Besides more parking, Sagaya will get another driveway into the store from 36th Avenue, relieving some of the congestion at the only road into and out of the old parking lot, Telephone Avenue. From Telephone Avenue, drivers turning onto the Old Seward can only go right. That's to prevent accidents.
But the right-turn-only sends many people the opposite direction of where they want to go, said city traffic engineer Bob Kniefel. The city hopes to build a new road behind Midtown Market to connect Telephone and 36th avenues and give drivers more options, he said.
New Sagaya was founded by Reid and his mother in 1976 on Spenard Road. They had 13 parking spaces, which soon proved to be not enough.
From that beginning grew Midtown Market, the City Market at 13th Avenue and I Street downtown, L'Aroma Bakery & Deli in the stores and in a southside location, Europa Bakery, Europa Café and a wholesale business.

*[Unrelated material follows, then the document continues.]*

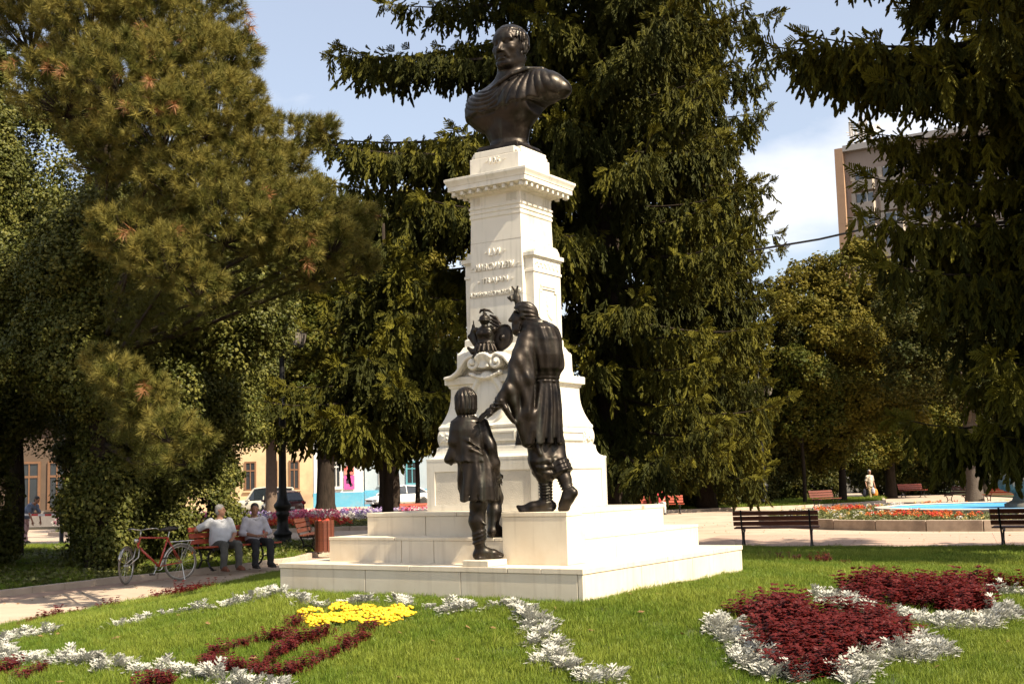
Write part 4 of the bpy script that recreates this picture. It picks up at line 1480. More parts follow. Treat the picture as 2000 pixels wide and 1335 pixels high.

In about 1991, while the Anchorage economy was still recovering from an economic crash in the 1980s, Sagaya moved to the Old Seward Highway site. Later, it added the bakery and deli. In 2001, when Champions Choice moved out of the Midtown Market building, Sagaya expanded and remodeled at the site once again.
Meantime, City Market opened downtown in 1997.
The two stores are similar today, both featuring Asian and European delectables. Midtown Market has a bigger Asian section, and City Market caters a bit more to sophisticated palates, Reid said. "They seem to like to buy that higher-end food more."
Until now, they shared another characteristic, the tight parking. For one of the stores, at least, that problem is solved.